— start Entries supplied —
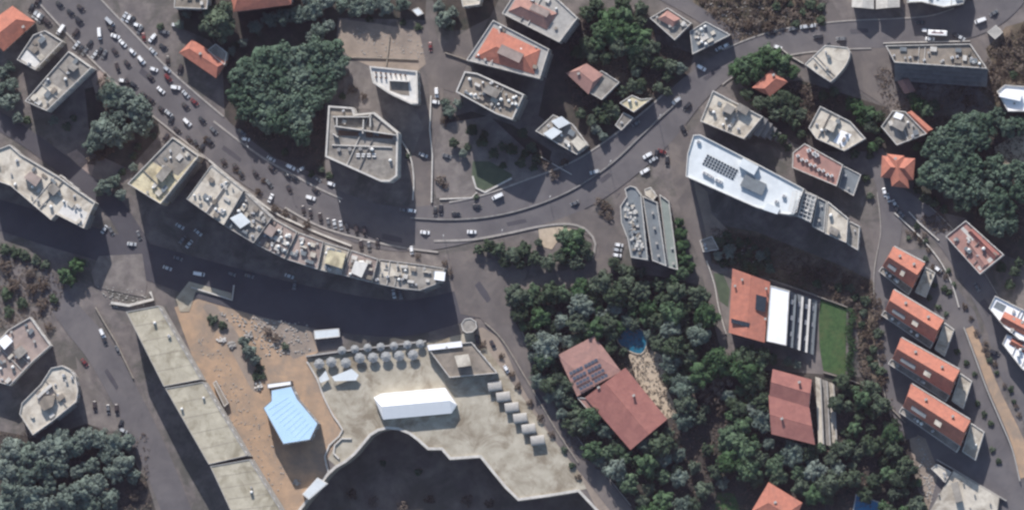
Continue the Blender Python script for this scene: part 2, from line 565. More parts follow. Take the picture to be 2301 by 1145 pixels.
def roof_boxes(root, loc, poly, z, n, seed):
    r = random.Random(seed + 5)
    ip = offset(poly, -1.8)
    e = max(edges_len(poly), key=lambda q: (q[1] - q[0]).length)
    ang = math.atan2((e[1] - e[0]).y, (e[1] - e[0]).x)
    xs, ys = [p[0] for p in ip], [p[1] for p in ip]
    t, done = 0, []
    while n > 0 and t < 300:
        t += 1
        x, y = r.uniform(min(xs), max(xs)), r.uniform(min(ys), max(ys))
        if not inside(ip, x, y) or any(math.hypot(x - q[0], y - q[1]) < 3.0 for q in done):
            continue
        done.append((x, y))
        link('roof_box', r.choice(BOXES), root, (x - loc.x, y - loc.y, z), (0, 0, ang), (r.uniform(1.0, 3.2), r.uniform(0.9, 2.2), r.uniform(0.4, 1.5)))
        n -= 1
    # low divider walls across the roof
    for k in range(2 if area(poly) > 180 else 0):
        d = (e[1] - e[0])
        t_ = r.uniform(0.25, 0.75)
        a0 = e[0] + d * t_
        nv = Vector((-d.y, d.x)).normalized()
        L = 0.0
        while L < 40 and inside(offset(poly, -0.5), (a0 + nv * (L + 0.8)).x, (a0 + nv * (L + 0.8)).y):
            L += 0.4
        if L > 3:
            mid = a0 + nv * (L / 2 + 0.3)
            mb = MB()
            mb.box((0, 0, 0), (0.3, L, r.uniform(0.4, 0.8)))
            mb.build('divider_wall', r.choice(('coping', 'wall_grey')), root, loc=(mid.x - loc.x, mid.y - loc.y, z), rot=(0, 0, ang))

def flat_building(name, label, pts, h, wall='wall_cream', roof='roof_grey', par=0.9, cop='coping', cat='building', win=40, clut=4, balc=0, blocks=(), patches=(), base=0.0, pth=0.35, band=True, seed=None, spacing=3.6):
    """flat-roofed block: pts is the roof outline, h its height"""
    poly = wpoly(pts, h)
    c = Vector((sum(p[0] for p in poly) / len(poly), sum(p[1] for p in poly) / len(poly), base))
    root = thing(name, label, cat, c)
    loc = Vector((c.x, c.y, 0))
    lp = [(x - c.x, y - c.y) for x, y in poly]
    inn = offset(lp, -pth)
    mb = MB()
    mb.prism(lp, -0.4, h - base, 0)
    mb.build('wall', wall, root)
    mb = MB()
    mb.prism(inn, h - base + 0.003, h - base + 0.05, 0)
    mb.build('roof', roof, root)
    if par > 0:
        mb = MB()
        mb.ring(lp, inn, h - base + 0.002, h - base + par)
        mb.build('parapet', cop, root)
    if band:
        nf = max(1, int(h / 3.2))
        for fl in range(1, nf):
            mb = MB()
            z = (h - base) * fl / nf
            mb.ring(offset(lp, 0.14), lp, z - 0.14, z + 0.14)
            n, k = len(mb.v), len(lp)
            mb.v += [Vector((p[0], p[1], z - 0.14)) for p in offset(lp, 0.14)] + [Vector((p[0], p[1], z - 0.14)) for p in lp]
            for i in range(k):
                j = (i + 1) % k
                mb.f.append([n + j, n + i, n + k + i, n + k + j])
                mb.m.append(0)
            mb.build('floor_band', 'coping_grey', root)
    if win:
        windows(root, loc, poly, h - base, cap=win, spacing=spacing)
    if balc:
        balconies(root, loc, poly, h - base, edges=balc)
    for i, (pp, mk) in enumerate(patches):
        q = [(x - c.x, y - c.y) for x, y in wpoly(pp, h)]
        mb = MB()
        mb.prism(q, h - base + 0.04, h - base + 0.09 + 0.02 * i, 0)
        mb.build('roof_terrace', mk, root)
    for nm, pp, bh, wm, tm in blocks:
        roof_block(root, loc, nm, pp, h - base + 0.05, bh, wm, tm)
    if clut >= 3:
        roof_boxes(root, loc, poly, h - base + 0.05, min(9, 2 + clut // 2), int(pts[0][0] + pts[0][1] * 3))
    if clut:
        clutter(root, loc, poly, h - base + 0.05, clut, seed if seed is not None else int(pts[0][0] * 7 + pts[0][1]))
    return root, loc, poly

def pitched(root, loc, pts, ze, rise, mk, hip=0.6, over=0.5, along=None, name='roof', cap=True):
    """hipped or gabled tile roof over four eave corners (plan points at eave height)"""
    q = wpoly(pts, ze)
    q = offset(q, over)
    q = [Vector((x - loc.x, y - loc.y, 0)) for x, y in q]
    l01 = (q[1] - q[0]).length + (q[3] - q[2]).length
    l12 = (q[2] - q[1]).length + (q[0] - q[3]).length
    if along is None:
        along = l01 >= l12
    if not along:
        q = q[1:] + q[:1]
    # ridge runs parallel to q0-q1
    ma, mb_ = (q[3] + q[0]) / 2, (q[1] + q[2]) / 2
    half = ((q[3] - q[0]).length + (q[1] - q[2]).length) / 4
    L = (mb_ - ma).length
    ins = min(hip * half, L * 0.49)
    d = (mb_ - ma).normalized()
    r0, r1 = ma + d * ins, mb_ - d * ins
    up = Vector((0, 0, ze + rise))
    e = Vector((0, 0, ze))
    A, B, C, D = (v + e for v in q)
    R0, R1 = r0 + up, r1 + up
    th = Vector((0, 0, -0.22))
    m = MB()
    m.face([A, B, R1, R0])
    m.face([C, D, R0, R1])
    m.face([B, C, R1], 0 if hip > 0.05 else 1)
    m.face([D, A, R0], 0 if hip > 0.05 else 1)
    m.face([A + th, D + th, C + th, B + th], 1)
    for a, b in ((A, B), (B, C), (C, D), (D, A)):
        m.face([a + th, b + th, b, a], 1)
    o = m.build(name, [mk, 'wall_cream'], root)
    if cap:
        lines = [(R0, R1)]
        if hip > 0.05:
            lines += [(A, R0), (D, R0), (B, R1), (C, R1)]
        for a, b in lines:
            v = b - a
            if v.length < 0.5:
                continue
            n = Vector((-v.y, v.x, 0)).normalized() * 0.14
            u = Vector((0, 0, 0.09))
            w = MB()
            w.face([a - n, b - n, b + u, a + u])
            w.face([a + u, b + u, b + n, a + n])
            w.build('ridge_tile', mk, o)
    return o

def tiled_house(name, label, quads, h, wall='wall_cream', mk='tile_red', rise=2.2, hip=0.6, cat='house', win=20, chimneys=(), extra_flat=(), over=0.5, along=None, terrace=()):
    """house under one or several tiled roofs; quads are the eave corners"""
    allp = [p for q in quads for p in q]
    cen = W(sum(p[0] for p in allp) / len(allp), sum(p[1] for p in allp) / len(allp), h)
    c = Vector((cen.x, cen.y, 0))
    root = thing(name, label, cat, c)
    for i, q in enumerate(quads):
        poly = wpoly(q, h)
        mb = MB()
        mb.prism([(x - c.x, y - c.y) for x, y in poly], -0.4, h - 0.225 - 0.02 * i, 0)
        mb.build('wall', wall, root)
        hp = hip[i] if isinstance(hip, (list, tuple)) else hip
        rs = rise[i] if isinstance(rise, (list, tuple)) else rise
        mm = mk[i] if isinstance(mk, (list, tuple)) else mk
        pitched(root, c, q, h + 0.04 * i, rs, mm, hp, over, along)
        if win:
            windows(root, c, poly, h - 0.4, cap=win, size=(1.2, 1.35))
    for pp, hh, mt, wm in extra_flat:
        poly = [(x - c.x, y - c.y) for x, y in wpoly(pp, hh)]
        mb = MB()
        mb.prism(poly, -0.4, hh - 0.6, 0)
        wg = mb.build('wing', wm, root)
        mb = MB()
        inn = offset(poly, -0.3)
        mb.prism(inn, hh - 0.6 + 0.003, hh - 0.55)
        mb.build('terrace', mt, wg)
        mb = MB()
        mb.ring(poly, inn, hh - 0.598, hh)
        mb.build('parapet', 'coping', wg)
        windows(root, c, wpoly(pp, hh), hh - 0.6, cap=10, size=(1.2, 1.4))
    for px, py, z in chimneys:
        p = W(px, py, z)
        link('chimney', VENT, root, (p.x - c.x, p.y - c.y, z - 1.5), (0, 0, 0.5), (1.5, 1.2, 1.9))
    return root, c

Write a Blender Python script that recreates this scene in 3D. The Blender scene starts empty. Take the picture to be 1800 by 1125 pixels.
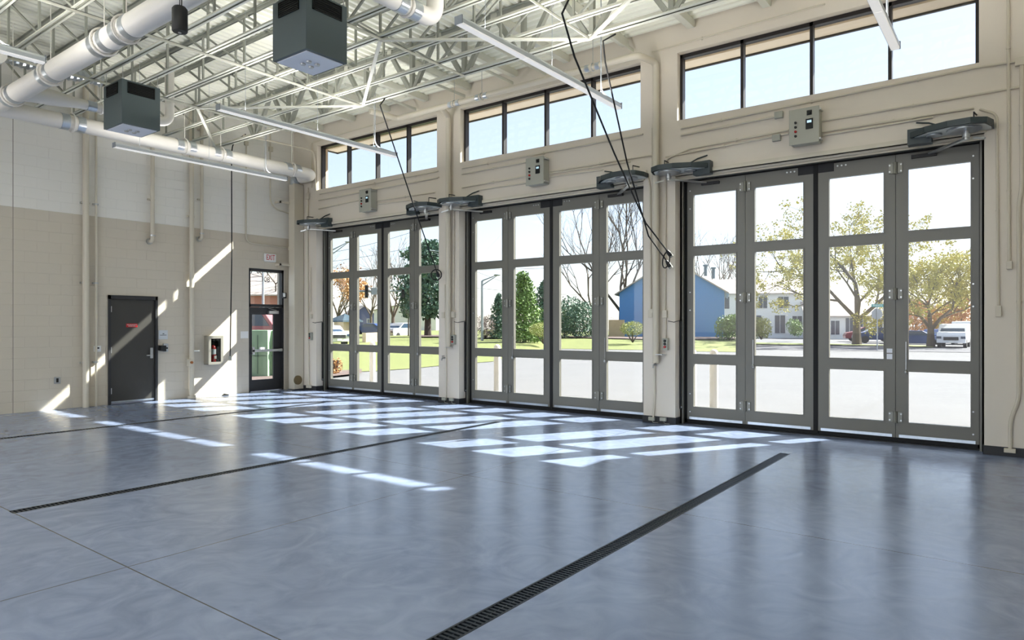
— end Entries supplied —
▶ [Task goal] Pull every line containing the word "picture" out of the entries above.

▶ [Task response]
Continue the Blender Python script for this scene: part 2, from line 565. More parts follow. Take the picture to be 2301 by 1145 pixels.
Write a Blender Python script that recreates this scene in 3D. The Blender scene starts empty. Take the picture to be 1800 by 1125 pixels.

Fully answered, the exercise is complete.